3D scene scripts:
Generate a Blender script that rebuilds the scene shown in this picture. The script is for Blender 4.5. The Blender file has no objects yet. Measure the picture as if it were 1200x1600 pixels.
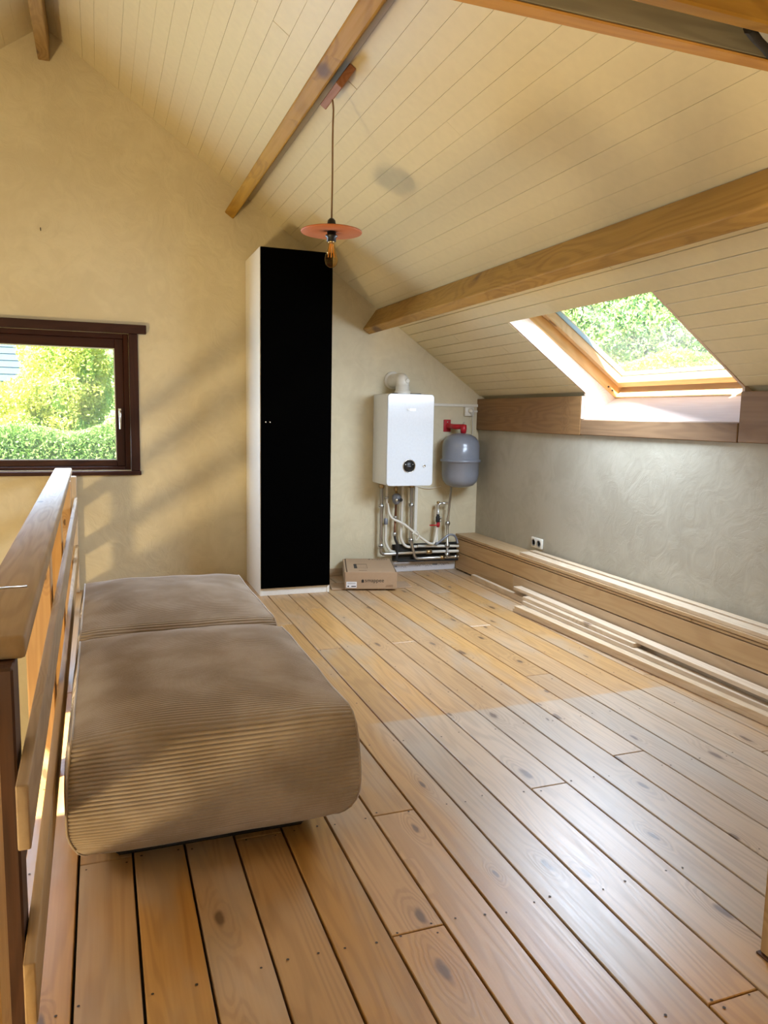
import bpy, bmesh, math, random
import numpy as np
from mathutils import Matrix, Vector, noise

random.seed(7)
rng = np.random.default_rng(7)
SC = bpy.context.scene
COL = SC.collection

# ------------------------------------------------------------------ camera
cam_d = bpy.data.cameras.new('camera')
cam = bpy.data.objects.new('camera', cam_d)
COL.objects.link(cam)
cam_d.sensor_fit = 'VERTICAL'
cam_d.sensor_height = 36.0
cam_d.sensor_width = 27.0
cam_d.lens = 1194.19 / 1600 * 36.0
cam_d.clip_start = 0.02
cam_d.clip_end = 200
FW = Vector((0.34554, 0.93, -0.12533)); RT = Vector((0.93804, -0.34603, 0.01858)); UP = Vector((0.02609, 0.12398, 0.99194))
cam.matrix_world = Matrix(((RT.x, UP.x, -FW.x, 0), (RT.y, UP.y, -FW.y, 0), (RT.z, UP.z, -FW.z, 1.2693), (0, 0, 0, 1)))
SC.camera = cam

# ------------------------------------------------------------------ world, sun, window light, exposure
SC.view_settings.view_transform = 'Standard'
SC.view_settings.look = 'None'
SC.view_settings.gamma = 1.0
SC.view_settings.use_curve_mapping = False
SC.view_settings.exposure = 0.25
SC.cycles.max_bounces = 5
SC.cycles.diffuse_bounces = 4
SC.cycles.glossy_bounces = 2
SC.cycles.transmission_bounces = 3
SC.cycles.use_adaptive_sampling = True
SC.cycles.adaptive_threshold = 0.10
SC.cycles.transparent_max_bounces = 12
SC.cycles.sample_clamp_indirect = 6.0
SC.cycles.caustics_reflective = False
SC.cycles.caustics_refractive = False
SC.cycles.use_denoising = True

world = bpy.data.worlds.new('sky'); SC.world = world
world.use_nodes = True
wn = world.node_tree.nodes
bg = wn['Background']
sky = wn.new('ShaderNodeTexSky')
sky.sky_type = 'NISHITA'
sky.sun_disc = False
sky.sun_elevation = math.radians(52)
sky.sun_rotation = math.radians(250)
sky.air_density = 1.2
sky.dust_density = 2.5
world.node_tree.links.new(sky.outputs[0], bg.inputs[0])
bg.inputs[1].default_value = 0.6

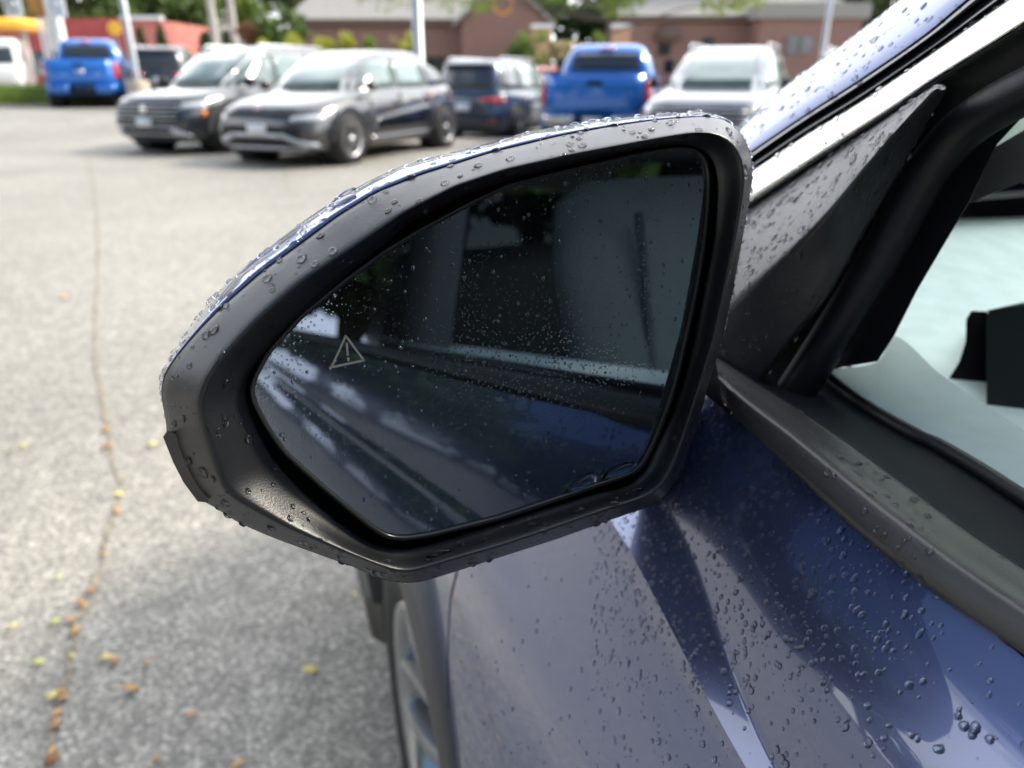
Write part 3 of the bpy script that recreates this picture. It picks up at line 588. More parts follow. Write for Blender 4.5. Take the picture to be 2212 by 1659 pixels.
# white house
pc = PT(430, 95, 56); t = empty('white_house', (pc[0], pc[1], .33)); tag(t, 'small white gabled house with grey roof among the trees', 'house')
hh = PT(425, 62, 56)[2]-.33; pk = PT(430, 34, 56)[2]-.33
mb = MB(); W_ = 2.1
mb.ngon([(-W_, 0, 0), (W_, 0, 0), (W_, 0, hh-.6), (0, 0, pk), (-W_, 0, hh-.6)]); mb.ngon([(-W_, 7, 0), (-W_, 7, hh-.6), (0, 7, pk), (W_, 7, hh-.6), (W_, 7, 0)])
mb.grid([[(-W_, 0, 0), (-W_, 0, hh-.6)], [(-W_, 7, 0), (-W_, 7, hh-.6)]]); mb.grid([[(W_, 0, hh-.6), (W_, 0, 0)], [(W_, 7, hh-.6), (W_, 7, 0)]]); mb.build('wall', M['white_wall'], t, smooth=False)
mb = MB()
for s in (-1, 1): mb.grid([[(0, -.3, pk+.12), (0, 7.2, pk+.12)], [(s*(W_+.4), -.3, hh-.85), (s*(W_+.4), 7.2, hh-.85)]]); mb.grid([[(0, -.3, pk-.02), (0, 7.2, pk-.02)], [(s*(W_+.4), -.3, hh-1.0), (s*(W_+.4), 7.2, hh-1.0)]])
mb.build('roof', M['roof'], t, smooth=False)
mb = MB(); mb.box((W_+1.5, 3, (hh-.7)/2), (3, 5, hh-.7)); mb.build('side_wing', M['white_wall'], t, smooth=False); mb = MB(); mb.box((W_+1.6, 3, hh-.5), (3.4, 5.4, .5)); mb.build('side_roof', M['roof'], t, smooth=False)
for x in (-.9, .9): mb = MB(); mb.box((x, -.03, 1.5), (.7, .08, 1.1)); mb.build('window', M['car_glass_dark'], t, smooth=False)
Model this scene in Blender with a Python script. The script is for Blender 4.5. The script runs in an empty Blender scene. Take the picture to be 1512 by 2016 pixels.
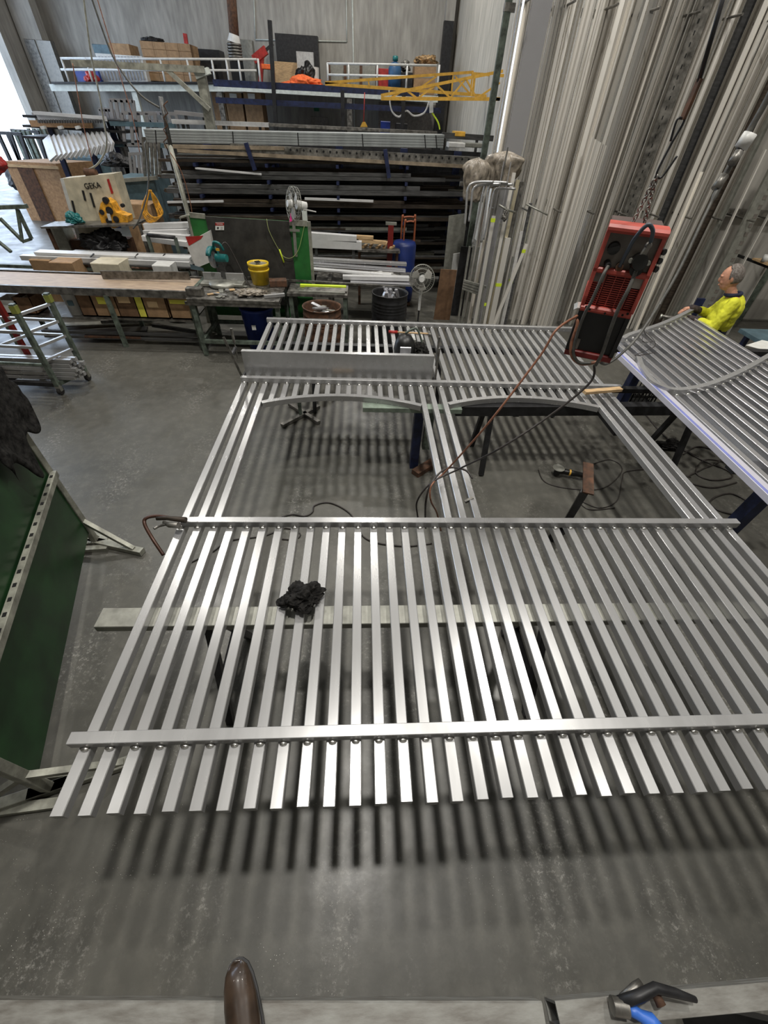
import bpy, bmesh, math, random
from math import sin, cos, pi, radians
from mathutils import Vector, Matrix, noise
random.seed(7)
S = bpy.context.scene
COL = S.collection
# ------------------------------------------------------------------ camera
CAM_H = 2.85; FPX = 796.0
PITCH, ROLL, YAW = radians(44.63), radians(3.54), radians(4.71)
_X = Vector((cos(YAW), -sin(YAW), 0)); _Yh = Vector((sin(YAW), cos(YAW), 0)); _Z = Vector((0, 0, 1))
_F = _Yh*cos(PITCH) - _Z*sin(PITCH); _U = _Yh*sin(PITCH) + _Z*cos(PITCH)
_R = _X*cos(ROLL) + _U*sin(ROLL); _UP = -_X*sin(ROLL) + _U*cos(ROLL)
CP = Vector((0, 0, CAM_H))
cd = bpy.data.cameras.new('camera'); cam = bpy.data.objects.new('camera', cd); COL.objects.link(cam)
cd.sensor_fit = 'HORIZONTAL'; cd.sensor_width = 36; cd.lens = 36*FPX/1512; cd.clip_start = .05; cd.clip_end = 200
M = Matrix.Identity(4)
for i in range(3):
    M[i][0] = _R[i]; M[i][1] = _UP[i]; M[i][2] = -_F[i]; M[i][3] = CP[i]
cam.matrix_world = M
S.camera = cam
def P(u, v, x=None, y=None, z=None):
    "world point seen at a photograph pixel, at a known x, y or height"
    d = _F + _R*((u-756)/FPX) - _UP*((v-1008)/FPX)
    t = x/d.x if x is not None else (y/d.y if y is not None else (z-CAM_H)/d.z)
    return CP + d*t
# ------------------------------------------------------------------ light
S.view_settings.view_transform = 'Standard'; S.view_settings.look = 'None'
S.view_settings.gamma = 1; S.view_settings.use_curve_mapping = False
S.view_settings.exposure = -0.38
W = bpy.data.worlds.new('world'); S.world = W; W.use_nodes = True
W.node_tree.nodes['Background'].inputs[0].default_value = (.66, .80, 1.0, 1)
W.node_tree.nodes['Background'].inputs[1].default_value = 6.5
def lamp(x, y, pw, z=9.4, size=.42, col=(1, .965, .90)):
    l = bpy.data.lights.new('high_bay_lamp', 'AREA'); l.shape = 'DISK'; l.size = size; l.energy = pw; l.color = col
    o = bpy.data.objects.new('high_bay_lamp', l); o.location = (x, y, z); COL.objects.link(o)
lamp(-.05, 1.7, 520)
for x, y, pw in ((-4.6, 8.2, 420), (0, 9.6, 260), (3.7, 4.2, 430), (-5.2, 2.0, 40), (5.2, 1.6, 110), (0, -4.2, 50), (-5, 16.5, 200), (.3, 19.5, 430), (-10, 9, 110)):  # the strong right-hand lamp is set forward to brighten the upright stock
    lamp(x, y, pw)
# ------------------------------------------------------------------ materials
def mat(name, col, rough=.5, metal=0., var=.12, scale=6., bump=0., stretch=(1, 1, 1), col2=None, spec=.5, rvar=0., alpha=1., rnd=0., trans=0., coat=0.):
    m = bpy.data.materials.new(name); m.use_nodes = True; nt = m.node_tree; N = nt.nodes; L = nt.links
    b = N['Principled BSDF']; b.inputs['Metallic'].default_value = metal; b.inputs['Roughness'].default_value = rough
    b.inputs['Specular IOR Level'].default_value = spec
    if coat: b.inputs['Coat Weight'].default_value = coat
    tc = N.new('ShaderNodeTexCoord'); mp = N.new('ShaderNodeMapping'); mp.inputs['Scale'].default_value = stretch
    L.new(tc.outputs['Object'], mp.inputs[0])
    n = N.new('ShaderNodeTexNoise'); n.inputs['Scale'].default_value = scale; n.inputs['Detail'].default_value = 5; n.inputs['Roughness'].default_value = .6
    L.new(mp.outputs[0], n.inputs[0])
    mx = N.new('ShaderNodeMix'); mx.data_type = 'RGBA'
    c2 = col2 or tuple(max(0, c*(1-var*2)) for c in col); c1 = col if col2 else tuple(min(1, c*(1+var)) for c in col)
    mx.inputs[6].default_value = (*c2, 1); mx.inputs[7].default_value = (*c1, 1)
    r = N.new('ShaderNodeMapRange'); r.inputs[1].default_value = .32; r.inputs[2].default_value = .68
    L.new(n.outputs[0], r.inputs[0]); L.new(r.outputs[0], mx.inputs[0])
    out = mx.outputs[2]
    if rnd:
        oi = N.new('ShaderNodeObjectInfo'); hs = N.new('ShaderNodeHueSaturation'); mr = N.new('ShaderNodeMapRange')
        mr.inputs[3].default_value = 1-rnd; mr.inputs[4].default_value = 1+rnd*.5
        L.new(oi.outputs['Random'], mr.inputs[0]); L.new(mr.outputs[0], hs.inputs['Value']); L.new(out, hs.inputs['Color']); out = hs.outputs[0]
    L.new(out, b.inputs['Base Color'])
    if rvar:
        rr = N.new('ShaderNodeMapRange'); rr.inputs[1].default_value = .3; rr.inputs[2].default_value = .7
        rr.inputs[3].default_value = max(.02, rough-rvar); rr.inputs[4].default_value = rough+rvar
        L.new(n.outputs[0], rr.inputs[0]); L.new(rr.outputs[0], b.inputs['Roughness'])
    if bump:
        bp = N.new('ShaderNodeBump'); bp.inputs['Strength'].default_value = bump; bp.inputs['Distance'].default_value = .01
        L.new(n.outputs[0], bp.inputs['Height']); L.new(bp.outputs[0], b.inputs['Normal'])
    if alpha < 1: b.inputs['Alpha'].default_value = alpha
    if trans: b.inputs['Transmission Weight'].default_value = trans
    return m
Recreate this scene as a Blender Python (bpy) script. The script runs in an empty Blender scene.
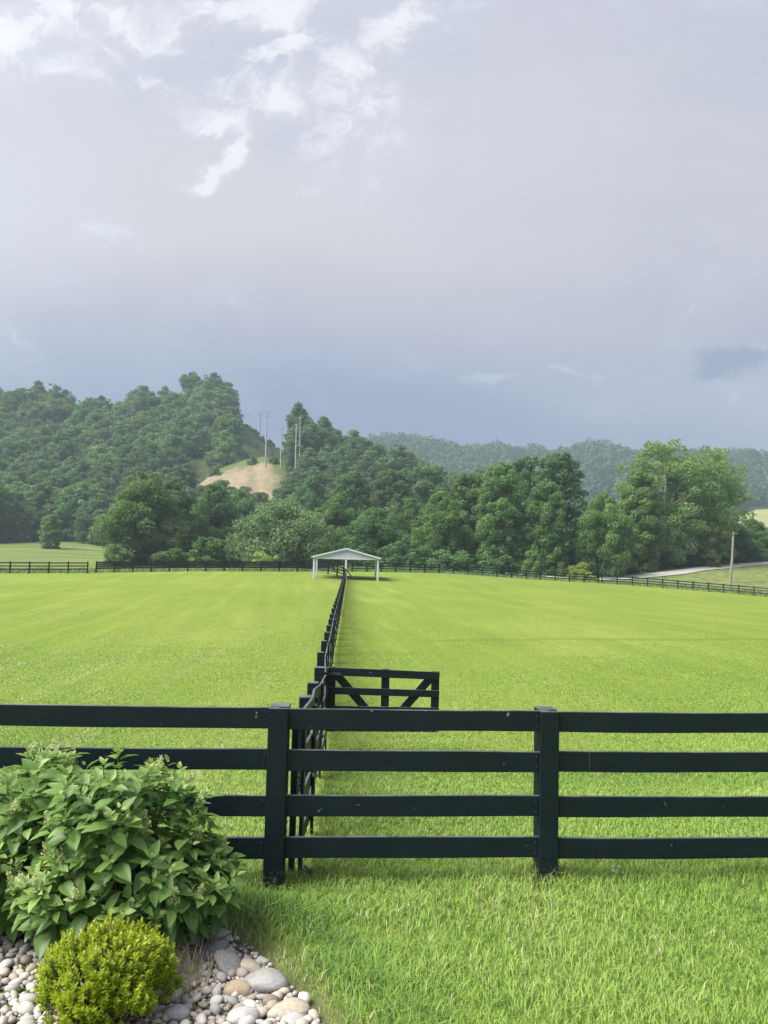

> Set task:
In the records above, find the line containing "SC.camera = cam" and output every line from the first through that one, exactly, omitting pictures.

> Task output:
Generate a Blender script that rebuilds the scene shown in this picture. The script is for Blender 4.5. The Blender file has no objects yet. Measure the picture as if it were 1200x1600 pixels.
import bpy, bmesh, math, random
import numpy as np
from mathutils import Matrix, Vector, noise

random.seed(7)
rng = np.random.default_rng(7)
SC = bpy.context.scene
COL = SC.collection

# ------------------------------------------------------------------ camera
cam_d = bpy.data.cameras.new('camera')
cam = bpy.data.objects.new('camera', cam_d)
COL.objects.link(cam)
cam_d.sensor_fit = 'VERTICAL'
cam_d.sensor_height = 36.0
cam_d.sensor_width = 27.0
cam_d.lens = 1194.19 / 1600 * 36.0
cam_d.clip_start = 0.02
cam_d.clip_end = 200
FW = Vector((0.34554, 0.93, -0.12533)); RT = Vector((0.93804, -0.34603, 0.01858)); UP = Vector((0.02609, 0.12398, 0.99194))
cam.matrix_world = Matrix(((RT.x, UP.x, -FW.x, 0), (RT.y, UP.y, -FW.y, 0), (RT.z, UP.z, -FW.z, 1.2693), (0, 0, 0, 1)))
SC.camera = cam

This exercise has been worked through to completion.